A number of other topics were on the docket for our hour-long meeting:

  • She recommended hiring staff “by passion, not by skill,” as she herself did not know much about the digital world before jumping into it.
  • Her two major rules for creating good search engine optimization in stories were:
    • Don’t scam people. Ever.
    • Write content people care about, especially “guide-like content” that can be built-up over time. Much more engaging than daily event stories.
  • When making videos, she recommended editing them down to one minute each and focusing on pre-planning with storyboards to avoid overshooting.
  • While for-profit organizations often only look at whether a reporter’s work garners clicks, she said Voice of OC looks at overall impact through shares, comments and other social engagements.

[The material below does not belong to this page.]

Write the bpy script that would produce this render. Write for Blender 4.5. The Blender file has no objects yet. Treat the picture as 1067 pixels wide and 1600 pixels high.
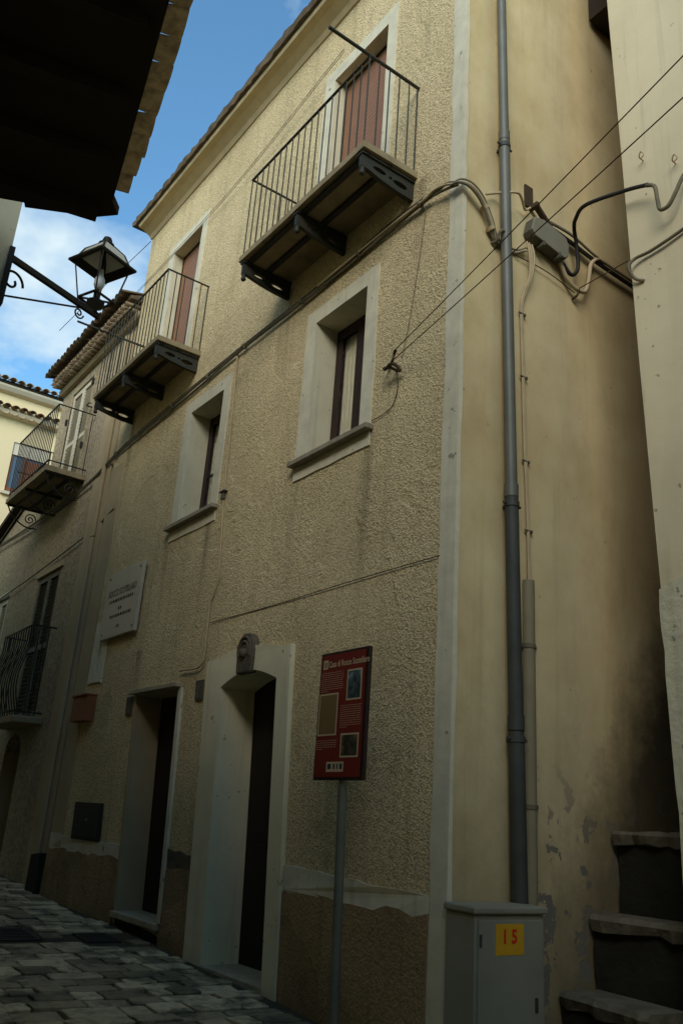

Then, as any good editor would, she plugged a great piece published that morning with a juicy DUI scandal going on.

There were a few other tidbits that made me laugh throughout her talk.

For instance, when I asked her about dealing with vitriol in those previously noted engagements she said she has had to wade through the “Seventh Circle of Hell” looking at the OC Register comment section.

But the really important takeaway would have to be what she said of being a reporter, in reference to many college students with Communications degrees leaving the industry early, or not going into the industry at all:

“You work long hours, you get little money and you get shit on almost constantly. But it’s awesome! And you have an impact!”

— Sonya Quick, Voice of OC

If that isn’t true love for one’s occupation, I don’t know what is.